[Set exercise]:
Write every line of the material out exactly as shown.

Source excerpt start

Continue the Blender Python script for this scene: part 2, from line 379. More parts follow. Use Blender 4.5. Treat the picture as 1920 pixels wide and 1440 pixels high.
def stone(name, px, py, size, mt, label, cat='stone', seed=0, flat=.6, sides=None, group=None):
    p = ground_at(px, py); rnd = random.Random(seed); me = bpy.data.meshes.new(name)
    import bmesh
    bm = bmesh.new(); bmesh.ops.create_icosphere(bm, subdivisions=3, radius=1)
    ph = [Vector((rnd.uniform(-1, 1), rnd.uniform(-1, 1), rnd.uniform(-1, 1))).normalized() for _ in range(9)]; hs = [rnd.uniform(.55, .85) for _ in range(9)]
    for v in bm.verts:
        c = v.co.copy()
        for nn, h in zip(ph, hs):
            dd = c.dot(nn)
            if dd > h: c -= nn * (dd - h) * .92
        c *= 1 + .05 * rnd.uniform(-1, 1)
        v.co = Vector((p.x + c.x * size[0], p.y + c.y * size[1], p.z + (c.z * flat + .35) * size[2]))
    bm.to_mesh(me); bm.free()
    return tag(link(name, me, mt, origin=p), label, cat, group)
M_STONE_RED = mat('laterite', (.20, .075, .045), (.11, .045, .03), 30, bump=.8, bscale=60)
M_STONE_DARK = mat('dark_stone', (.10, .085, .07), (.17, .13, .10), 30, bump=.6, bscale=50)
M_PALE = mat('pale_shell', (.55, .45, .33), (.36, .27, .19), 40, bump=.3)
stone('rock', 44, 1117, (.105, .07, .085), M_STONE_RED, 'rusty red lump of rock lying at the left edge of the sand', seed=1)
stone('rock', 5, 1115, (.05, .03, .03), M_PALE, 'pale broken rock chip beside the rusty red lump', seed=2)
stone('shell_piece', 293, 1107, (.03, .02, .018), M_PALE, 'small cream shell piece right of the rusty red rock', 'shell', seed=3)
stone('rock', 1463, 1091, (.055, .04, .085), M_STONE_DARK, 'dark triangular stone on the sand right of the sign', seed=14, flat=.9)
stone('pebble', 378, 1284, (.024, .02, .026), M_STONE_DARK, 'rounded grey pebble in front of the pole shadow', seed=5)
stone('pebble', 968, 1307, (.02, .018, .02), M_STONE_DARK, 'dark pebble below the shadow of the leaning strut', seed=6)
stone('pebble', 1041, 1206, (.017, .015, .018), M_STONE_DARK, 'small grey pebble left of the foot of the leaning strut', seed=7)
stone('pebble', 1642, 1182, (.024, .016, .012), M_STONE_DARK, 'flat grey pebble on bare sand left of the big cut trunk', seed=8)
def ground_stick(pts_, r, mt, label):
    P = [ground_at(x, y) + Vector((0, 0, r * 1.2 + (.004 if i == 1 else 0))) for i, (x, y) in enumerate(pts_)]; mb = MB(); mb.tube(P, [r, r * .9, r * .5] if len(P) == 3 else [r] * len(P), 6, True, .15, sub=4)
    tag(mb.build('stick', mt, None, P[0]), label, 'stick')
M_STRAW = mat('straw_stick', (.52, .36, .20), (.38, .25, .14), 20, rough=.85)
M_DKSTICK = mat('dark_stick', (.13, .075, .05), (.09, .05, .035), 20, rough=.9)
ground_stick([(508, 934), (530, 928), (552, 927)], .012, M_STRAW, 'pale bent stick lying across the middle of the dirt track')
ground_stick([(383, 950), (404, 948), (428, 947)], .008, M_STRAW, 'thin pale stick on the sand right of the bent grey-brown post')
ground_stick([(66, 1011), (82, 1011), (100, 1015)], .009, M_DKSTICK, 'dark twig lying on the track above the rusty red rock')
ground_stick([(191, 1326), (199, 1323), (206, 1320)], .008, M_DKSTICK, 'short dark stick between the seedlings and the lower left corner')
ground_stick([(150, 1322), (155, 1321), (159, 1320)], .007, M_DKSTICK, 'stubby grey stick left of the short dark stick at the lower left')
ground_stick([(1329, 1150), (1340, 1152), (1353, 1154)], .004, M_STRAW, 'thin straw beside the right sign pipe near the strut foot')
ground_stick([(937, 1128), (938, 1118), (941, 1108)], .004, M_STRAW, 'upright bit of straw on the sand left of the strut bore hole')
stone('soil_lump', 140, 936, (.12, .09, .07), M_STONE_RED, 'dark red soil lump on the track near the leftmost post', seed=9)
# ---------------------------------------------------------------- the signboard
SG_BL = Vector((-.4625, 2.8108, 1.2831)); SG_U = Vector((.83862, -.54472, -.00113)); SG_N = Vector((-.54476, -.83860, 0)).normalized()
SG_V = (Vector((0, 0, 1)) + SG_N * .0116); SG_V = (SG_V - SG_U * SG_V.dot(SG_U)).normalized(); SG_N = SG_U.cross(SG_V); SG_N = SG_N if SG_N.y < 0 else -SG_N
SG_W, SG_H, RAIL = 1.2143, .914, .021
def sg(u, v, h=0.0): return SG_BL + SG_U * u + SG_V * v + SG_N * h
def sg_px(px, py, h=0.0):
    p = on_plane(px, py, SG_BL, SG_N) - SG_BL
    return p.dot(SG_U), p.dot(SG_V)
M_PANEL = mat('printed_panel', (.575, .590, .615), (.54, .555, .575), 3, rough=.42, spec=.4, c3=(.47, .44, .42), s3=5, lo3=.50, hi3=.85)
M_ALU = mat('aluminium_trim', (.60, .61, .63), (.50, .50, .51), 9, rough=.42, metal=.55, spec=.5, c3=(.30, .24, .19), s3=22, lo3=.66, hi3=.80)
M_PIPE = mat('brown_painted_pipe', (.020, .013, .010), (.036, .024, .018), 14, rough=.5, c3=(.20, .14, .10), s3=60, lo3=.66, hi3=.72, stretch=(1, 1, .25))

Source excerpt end

[Task output]:
Continue the Blender Python script for this scene: part 2, from line 379. More parts follow. Use Blender 4.5. Treat the picture as 1920 pixels wide and 1440 pixels high.
def stone(name, px, py, size, mt, label, cat='stone', seed=0, flat=.6, sides=None, group=None):
    p = ground_at(px, py); rnd = random.Random(seed); me = bpy.data.meshes.new(name)
    import bmesh
    bm = bmesh.new(); bmesh.ops.create_icosphere(bm, subdivisions=3, radius=1)
    ph = [Vector((rnd.uniform(-1, 1), rnd.uniform(-1, 1), rnd.uniform(-1, 1))).normalized() for _ in range(9)]; hs = [rnd.uniform(.55, .85) for _ in range(9)]
    for v in bm.verts:
        c = v.co.copy()
        for nn, h in zip(ph, hs):
            dd = c.dot(nn)
            if dd > h: c -= nn * (dd - h) * .92
        c *= 1 + .05 * rnd.uniform(-1, 1)
        v.co = Vector((p.x + c.x * size[0], p.y + c.y * size[1], p.z + (c.z * flat + .35) * size[2]))
    bm.to_mesh(me); bm.free()
    return tag(link(name, me, mt, origin=p), label, cat, group)
M_STONE_RED = mat('laterite', (.20, .075, .045), (.11, .045, .03), 30, bump=.8, bscale=60)
M_STONE_DARK = mat('dark_stone', (.10, .085, .07), (.17, .13, .10), 30, bump=.6, bscale=50)
M_PALE = mat('pale_shell', (.55, .45, .33), (.36, .27, .19), 40, bump=.3)
stone('rock', 44, 1117, (.105, .07, .085), M_STONE_RED, 'rusty red lump of rock lying at the left edge of the sand', seed=1)
stone('rock', 5, 1115, (.05, .03, .03), M_PALE, 'pale broken rock chip beside the rusty red lump', seed=2)
stone('shell_piece', 293, 1107, (.03, .02, .018), M_PALE, 'small cream shell piece right of the rusty red rock', 'shell', seed=3)
stone('rock', 1463, 1091, (.055, .04, .085), M_STONE_DARK, 'dark triangular stone on the sand right of the sign', seed=14, flat=.9)
stone('pebble', 378, 1284, (.024, .02, .026), M_STONE_DARK, 'rounded grey pebble in front of the pole shadow', seed=5)
stone('pebble', 968, 1307, (.02, .018, .02), M_STONE_DARK, 'dark pebble below the shadow of the leaning strut', seed=6)
stone('pebble', 1041, 1206, (.017, .015, .018), M_STONE_DARK, 'small grey pebble left of the foot of the leaning strut', seed=7)
stone('pebble', 1642, 1182, (.024, .016, .012), M_STONE_DARK, 'flat grey pebble on bare sand left of the big cut trunk', seed=8)
def ground_stick(pts_, r, mt, label):
    P = [ground_at(x, y) + Vector((0, 0, r * 1.2 + (.004 if i == 1 else 0))) for i, (x, y) in enumerate(pts_)]; mb = MB(); mb.tube(P, [r, r * .9, r * .5] if len(P) == 3 else [r] * len(P), 6, True, .15, sub=4)
    tag(mb.build('stick', mt, None, P[0]), label, 'stick')
M_STRAW = mat('straw_stick', (.52, .36, .20), (.38, .25, .14), 20, rough=.85)
M_DKSTICK = mat('dark_stick', (.13, .075, .05), (.09, .05, .035), 20, rough=.9)
ground_stick([(508, 934), (530, 928), (552, 927)], .012, M_STRAW, 'pale bent stick lying across the middle of the dirt track')
ground_stick([(383, 950), (404, 948), (428, 947)], .008, M_STRAW, 'thin pale stick on the sand right of the bent grey-brown post')
ground_stick([(66, 1011), (82, 1011), (100, 1015)], .009, M_DKSTICK, 'dark twig lying on the track above the rusty red rock')
ground_stick([(191, 1326), (199, 1323), (206, 1320)], .008, M_DKSTICK, 'short dark stick between the seedlings and the lower left corner')
ground_stick([(150, 1322), (155, 1321), (159, 1320)], .007, M_DKSTICK, 'stubby grey stick left of the short dark stick at the lower left')
ground_stick([(1329, 1150), (1340, 1152), (1353, 1154)], .004, M_STRAW, 'thin straw beside the right sign pipe near the strut foot')
ground_stick([(937, 1128), (938, 1118), (941, 1108)], .004, M_STRAW, 'upright bit of straw on the sand left of the strut bore hole')
stone('soil_lump', 140, 936, (.12, .09, .07), M_STONE_RED, 'dark red soil lump on the track near the leftmost post', seed=9)
# ---------------------------------------------------------------- the signboard
SG_BL = Vector((-.4625, 2.8108, 1.2831)); SG_U = Vector((.83862, -.54472, -.00113)); SG_N = Vector((-.54476, -.83860, 0)).normalized()
SG_V = (Vector((0, 0, 1)) + SG_N * .0116); SG_V = (SG_V - SG_U * SG_V.dot(SG_U)).normalized(); SG_N = SG_U.cross(SG_V); SG_N = SG_N if SG_N.y < 0 else -SG_N
SG_W, SG_H, RAIL = 1.2143, .914, .021
def sg(u, v, h=0.0): return SG_BL + SG_U * u + SG_V * v + SG_N * h
def sg_px(px, py, h=0.0):
    p = on_plane(px, py, SG_BL, SG_N) - SG_BL
    return p.dot(SG_U), p.dot(SG_V)
M_PANEL = mat('printed_panel', (.575, .590, .615), (.54, .555, .575), 3, rough=.42, spec=.4, c3=(.47, .44, .42), s3=5, lo3=.50, hi3=.85)
M_ALU = mat('aluminium_trim', (.60, .61, .63), (.50, .50, .51), 9, rough=.42, metal=.55, spec=.5, c3=(.30, .24, .19), s3=22, lo3=.66, hi3=.80)
M_PIPE = mat('brown_painted_pipe', (.020, .013, .010), (.036, .024, .018), 14, rough=.5, c3=(.20, .14, .10), s3=60, lo3=.66, hi3=.72, stretch=(1, 1, .25))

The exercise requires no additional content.